Röportaj yapmak için evine gittiğimde, evindeki SELİMİYE CAMİİ’ni görünce dilim tutuldu. Gördüm ki bir ressamın fırçası ile tuvale yaptığı tabloyu, Tuluk Hıocam metalden üç boyutlu olarak yapmış. Demir döven demirci, Anadolu’muza ait özgün sokakları, konakları, evleri, çeşmeleri görünce inanın çok samimiyetle ifade ediyorum “ağzım açık kaldı”…

Sanat kabiliyetinin yanında Sayın Tuluk Hocam, mücadeleci bir ruha sahip. Çorum’un meşhur bahar geleneklerinden ÇİĞDEM AŞI OYUNU’nu Kültür ve Turizm Bakanlığına müracaat ederek “Çorum adına” tescil ettiren kişidir.
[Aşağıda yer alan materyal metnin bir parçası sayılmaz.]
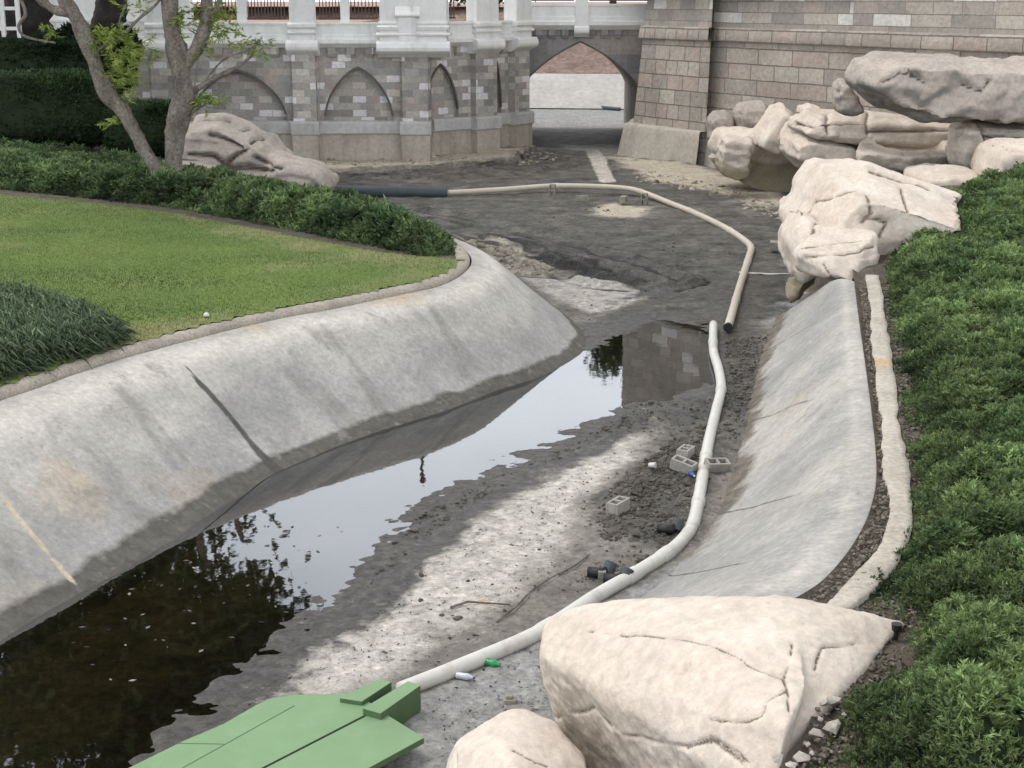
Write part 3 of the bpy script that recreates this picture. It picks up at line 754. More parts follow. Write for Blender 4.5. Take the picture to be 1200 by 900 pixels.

adı ve yeri kesin belli olmadığı halde, Amasya’da çok yaşlı bir Ermeni bakır ustası var diye Amasya’ya gitmişti.

Hocamızın yurt içi ve yurt dışı 60’dan fazla takdirnamesi, teşekkür belgesi, plâketi ve ödülleri var. 1991 yılında Paris’e şeref konuğu olarak davet almış bir ağabeyimizdir. Arkasından Almanya Fransa, İrlanda ve Belçika’da Türkiye’yi temsil etmiştir.

Artık gönlümüzden geçen metal dövme sanatının ölmemesi. Bu sanatın Çorum’a has ve Çorum’da gelişen bir meslek olmasını ve buna devamlılık kazandırılmasını canı gönülden istemekteyiz. Üniversitemizde mi olur, özel okullardan birinde mi olur? Nasıl olur bilmiyorum ama bu sanat ve Hasan Hocam ölmemeli.